The first mistake is assuming Indiana has crab pot rules like a coastal state. It does not. Treat the question as a minnow and crayfish trap issue.

The second mistake is buying a trap that is too large. Inland minnow and crayfish traps may not exceed 24 inches in length, and the opening may not be larger than 2 inches in diameter. Many “crab” traps sold online do not fit that standard.

The third mistake is trapping too close to a dam. On inland waters, keep bait and crayfish collection out of the 500-yard downstream zone. The Ohio River has its own shorter dam distance and separate gear dimensions.

The fourth mistake is keeping illegal fish from a trap. Bass, sunfish, catfish, and pike do not become legal trap catch because they swam into the wrong cage. Release them at once.

The fifth mistake is selling bait without a bait dealer’s license. Public-water minnows and crayfish collected under a sport fishing license are for personal use, not a roadside bait business.

A Simple Pre-Trip Check

Before setting a trap in Indiana, check your fishing license or exemption. Confirm that the water is public or private and that you have legal access.

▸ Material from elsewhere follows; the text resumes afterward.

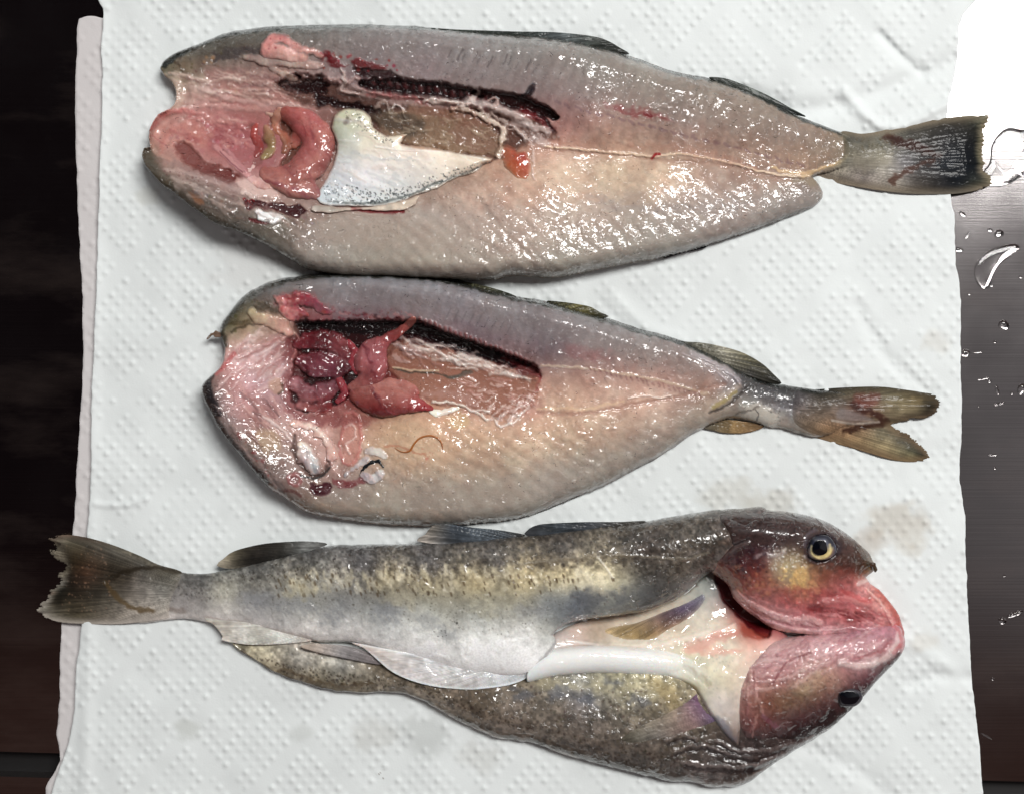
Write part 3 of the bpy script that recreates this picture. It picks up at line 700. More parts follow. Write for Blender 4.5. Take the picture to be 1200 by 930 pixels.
    f.stroke(pts('940 207 960 200 985 190 1000 176'), 2, (206, 176, 130), .6, .9, dz=1, wob=1.5)
    f.fill(pts('176 150 200 132 300 128 330 150 320 200 240 195 190 185'), (176, 128, 122), .34, 14, 0, wob=6)
    fibres(f, pts('205 90 380 85 372 112 230 112'), 30, .1, 18, 60, [(206, 178, 164), (120, 86, 84), (150, 112, 108), (222, 200, 186)], .35, (.8, 3), 1.6, 104)
    f.dots(pts('440 180 950 208 940 240 600 318 420 310'), 160, .8, 2.4, (206, 188, 168), .25, 105)
    wet_relief(f, .5)
    f.Z = np.maximum(f.Z, 11.0)
    o = f.build('body', M_flesh, root, floor=PZ, inset=9, sat=.88)
    sm_ = blurred(f, 0, 14)
    # silvery lining of the belly with dark pepper spots
    p = pts("388 150 392 136 402 128 422 128 434 138 438 150 452 158 476 158 470 168 500 172 540 180 578 186 566 194 556 202 536 208 512 220 488 228 470 236 440 241 410 242 375 238 374 226 382 210 392 190 394 168")
    g = Field(365, 120, 588, 250, 1.0); g.shape(p, rough=1.2, seed=8)
    g.color(pts("400 135 196 196 168  420 150 205 204 184  395 160 180 184 150  430 170 226 218 200  470 185 236 226 214  520 190 234 222 206  560 192 226 210 190  400 200 228 226 232  440 210 234 232 234  480 215 226 224 220  400 230 206 214 216  450 230 214 218 216  385 225 200 208 214", 5))
    g.height(pts("400 140 36 440 160 36 480 180 38 520 190 42 560 192 46 400 200 34 400 230 34 450 220 38 500 215 42", 3), 30, 12)
    g.Z = np.maximum(g.Z, sm_(g.X, g.Y)+2.2)+0.8*fbm(g.X, g.Y, 20, 3, 5)
    g.mottle(.05, 20, 6)
    g.fill(pts("470 158 478 160 500 172 540 180 500 176 476 172"), (196, 150, 126), .7, 2, 0, wob=1)
    g.stroke(pts("440 172 470 176 520 178 570 187"), 1.1, (245, 238, 228), .8, .7, dz=1)
    g.stroke(pts("384 236 430 239 470 232 510 216 545 204 570 192"), 1.6, (92, 98, 96), .7, .8, wob=1.2)
    g.dots(pts("378 214 400 216 440 224 480 218 520 202 560 192 574 190 540 208 500 224 470 236 420 240 380 236"), 330, .55, 1.05, (50, 54, 58), .85, 31)
    g.dots(pts("430 140 450 158 470 166 450 170 420 152 400 130 420 128"), 90, .5, 1.0, (74, 76, 66), .8, 32)
    g.dots(pts("405 138 412 140 410 148 404 146"), 4, 2, 3.6, (110, 100, 90), .8, 33)
    g.dots(pts("380 180 500 180 540 190 450 220 380 215"), 40, .4, .9, (110, 108, 110), .5, 34)
    fibres(g, pts('390 130 480 160 570 186 480 230 380 236'), 50, .35, 14, 44, [(206, 200, 196), (240, 238, 232), (214, 196, 186), (190, 194, 196)], .35, (.8, 3), .5, 142)
    g.fill(pts('380 160 410 150 420 190 400 236 376 236'), (196, 200, 204), .4, 16, 0, wob=6)
    g.under(f, 3.0, .5)
    g.build('belly_lining', M_film, root, drop=5, inset=1)
    h = Field(365, 225, 500, 260, 1.0); h.shape(pts("366 241 400 243 440 242 470 236 492 229 488 240 478 246 450 247 420 247 380 249 364 246"), rough=1.5, seed=12)
    h.color(pts("370 243 170 160 150 420 245 206 196 180 480 238 214 196 176", 5)); h.Z = sm_(h.X, h.Y)+3+.5*noise(h.X, h.Y, 8, 3)
    h.mottle(.12, 9, 3); h.under(f, 2.5, .6); h.build('torn_membrane', M_film, root, drop=5, inset=1)
    f.C *= 1.0
    # stomach and liver bundle
    base = blurred(f, -2, 20)
    cols = pts("335 130 170 92 84 360 135 186 108 104 385 160 176 110 102 388 180 168 104 98 360 200 178 114 106 320 215 170 110 102 350 225 176 118 110 370 232 166 116 112 330 150 150 76 70 345 160 190 96 100", 5)
    def paint_st(q):
        q.fill(pts("340 128 372 128 378 142 352 150 340 142"), (186, 104, 106), .4, 8, 0, wob=4)
        q.stroke(pts("350 138 358 150 360 160"), 3, (160, 70, 66), .4, 1, wob=3)
        q.stroke(pts("306 212 340 220 372 236"), 2, (140, 70, 84), .5, 1, wob=2)
        fibres(q, pts('300 125 395 125 395 240 300 240'), 46, 1.0, 8, 26, [(150, 66, 66), (206, 150, 136), (186, 120, 110), (130, 60, 70)], .28, (.6, 2.4), .5, 141)
        q.stroke(pts('356 142 374 156 378 176 366 194'), 5, (200, 140, 126), .35, 1, wob=3)
        q.dots(pts("330 130 390 140 390 200 320 225"), 30, .5, 1.2, (150, 60, 66), .4, 2)
    organ('stomach', [[(332, 131, 7), (346, 137, 13), (362, 149, 18), (374, 167, 20), (366, 188, 20), (348, 205, 19), (328, 209, 15), (310, 203, 8)],
                      [(342, 218, 15), (360, 222, 13), (368, 227, 9)]], base, cols, root, flat=.85, k=7, paint=paint_st, sink=14, under=f, uw=2)
    organ('intestine', [[(328, 130, 6), (322, 142, 6), (326, 155, 6), (336, 165, 6), (334, 178, 6)], [(344, 168, 7), (350, 158, 8)]], base,
          pts("325 135 190 140 120 325 150 172 104 84 335 165 150 100 76 345 160 178 96 90", 5), root, flat=.8, k=4, under=f, uw=3, rough=1.6)
    organ('gall_bladder', [[(312, 150, 6), (316, 162, 8), (318, 174, 7), (308, 184, 5)]], base, pts("312 150 164 116 92 316 165 150 120 84 310 182 160 140 96", 5), root, flat=.8, under=f, uw=3, rough=1.6)
    organ('intestine', [[(300, 148, 5), (298, 160, 6), (304, 172, 6), (300, 182, 5)]], base, pts("300 150 180 84 78 304 170 150 60 56", 5), root, flat=.8, under=f, uw=3, rough=1.6)
    organ('fat_lump', [[(311, 131, 4), (318, 135, 5)]], base, [(0, 0, 210, 172, 150)], root, flat=.6, rough=2, under=f)
    organ('gill_muscle', [[(292, 208, 5), (304, 214, 7), (318, 218, 6)], [(296, 196, 4), (288, 206, 3)]], base, pts("292 208 214 168 164 318 218 196 150 140", 5), root, flat=.7)
    def paint_hd(q):
        q.dots(pts("305 45 345 40 350 55 310 60"), 8, 1, 2.2, (170, 50, 56), .6, 5)
        q.dots(pts("310 50 345 50 365 60 330 66"), 12, 1.5, 4, (224, 176, 170), .6, 6)
    organ('neck_muscle', [[(313, 54, 7), (321, 47, 8), (331, 46, 7), (342, 54, 8), (352, 60, 7), (366, 60, 5), (376, 66, 4)], [(314, 60, 9), (326, 60, 11), (340, 64, 10), (356, 68, 7)]], blurred(f, 0, 8),
          pts("312 55 206 140 134 325 46 206 134 130 342 56 208 152 146 370 62 200 150 140 330 60 224 176 166", 5), root, flat=.5, k=5, paint=paint_hd, wobz=1.6, rough=2, under=f)
    organ('gill_bone', [[(286, 66, 4), (310, 72, 5), (335, 74, 6), (360, 76, 6), (378, 78, 4)], [(318, 80, 4), (334, 88, 5), (346, 92, 4)]], blurred(f, 0, 8),
          pts("290 66 170 150 140 320 74 184 164 156 345 90 214 190 174 370 78 190 158 150", 5), root, flat=.45, k=6, wobz=1.2, rough=2.5, under=f)
    q = organ('liver_tip', [[(592, 178, 9), (602, 188, 13), (608, 198, 11), (616, 207, 6)], [(612, 184, 8), (616, 196, 6)]], blurred(f, -1, 12),
          pts("590 175 168 100 74 602 190 172 84 52 614 186 180 70 56 618 206 186 106 76", 5), root, flat=.3, k=6, under=f, uw=6, rough=2)
    # fins
    fin('tail_fin', pts("985 155 1010 157 1035 153 1060 146 1090 141 1120 137 1145 135 1161 136 1156 146 1153 156 1156 165 1151 174 1153 184 1155 193 1152 200 1160 206 1165 214 1150 222 1125 227 1100 228 1060 227 1020 222 975 214 935 207 948 203 970 194 985 180"), (930, 190),
        pts("950 206 140 118 100 985 185 150 136 110 985 165 120 108 84 1000 160 70 66 60 1020 158 100 94 84 1030 180 146 134 112 1010 205 158 138 122 1050 165 130 118 100 1060 190 150 136 128 1050 215 178 158 136 1080 155 110 98 84 1100 180 96 86 78 1100 200 84 78 74 1080 218 120 104 90 1130 145 84 74 60 1130 170 50 50 52 1130 195 26 36 46 1120 212 42 44 50 1150 165 38 38 36 1150 195 20 26 32 1105 170 74 68 66 1100 190 50 56 64 1145 215 104 98 78 1155 140 130 126 96", 5),
        M_fin, root, zc=pts("940 206 8 960 190 8 985 175 12 1010 180 20 1050 180 16 1100 180 12 1160 180 9", 3), freq=210, fringe=5, tip=pts("1161 136 1153 160 1151 185 1165 214"), tipcol=(130, 130, 70), amp=.26, lift=4, ridge=.18, on=[f], under=f, uw=12,
        paint=lambda q: (q.C.__imul__((1-.30*sm(1035, 1085, q.X))[..., None]*np.array([.93, 1, 1.08])), q.stroke(pts("1038 162 1056 167 1074 172 1088 178 1098 182"), 4.6, (62, 32, 26), .8, 1, wob=3), q.stroke(pts("1046 212 1064 200 1082 192 1096 190"), 3.6, (84, 52, 42), .7, 1, wob=3), q.fill(pts("1000 165 1030 170 1050 180 1030 200 1000 200"), (150, 140, 120), .4, 12, 0, wob=6), q.dots(pts("1000 155 1040 150 1050 175 1010 180"), 60, .6, 1.6, (84, 70, 44), .5, 3)))
    fin('dorsal_fin', pts("500 33 540 35 600 37 650 38 690 42 710 47 728 57 738 64 715 62 690 54 650 48 600 43 550 40"), (560, 60),
        pts("520 35 60 66 60 600 40 50 56 52 660 43 84 90 92 700 50 70 74 70 730 60 44 46 42", 5), M_fin, root, z=19, freq=60, amp=.45, lift=3)
    fin('dorsal_fin', pts("830 91 850 92 875 101 900 112 925 126 945 137 925 133 900 124 870 109 845 99"), (800, 70),
        pts("840 93 50 54 50 880 106 70 78 72 930 130 50 56 54", 5), M_fin, root, z=16, freq=60, amp=.4, lift=3)
    fin('anal_fin', pts("770 298 795 290 815 284 832 286 826 291 800 297 778 303"), (740, 290),
        pts("775 298 66 64 66 800 292 70 74 86 828 286 54 56 60", 5), M_fin, root, z=14, freq=60, amp=.5)
    return f
fish1 = opened_fish_one()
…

If the water is near a dam, measure the distance and move well outside the closed zone. If the water is the Ohio River, read the river-specific rule first.

Next, measure the trap. For inland use, keep it at 24 inches long or less with an opening no larger than 2 inches in diameter. Add a durable owner label, especially if the gear will be unattended. Bring a small ruler, gloves, bait, and a bucket with a lid.

When you pull the trap, sort the catch at the water. Keep minnows and crayfish that are legal to possess. Release illegal or protected fish into the same water right away if they can swim normally. Do not dump leftover bait. Pull the gear when you are done.

Final Takeaway on Indiana Crab Trap Laws

Indiana crab trap laws are not really crab laws at all. They are freshwater trap rules for minnows and crayfish. A trap sold as a crab trap may be legal only if it fits Indiana’s minnow trap limits and is used for species the state allows anglers to collect.

For inland waters, minnow and crayfish traps may not exceed 24 inches in length, and trap openings may not be larger than 2 inches in diameter. Minnows and crayfish may be collected at any time of year with a valid sport fishing license or lawful exemption. They may not be sold without a bait dealer’s license. More than 100 minnows or more than 100 crayfish may not be transported out of Indiana in a 24-hour period unless an exception applies.

Stay away from downstream dam zones, follow Ohio River rules when fishing the river, label unattended holding gear, release off-limits fish, and never use a trap as a shortcut for sport fish. A legal Indiana trap is a small, measured thing. Use it right, and it can bring bait or crawdads to the bucket without dragging trouble behind it.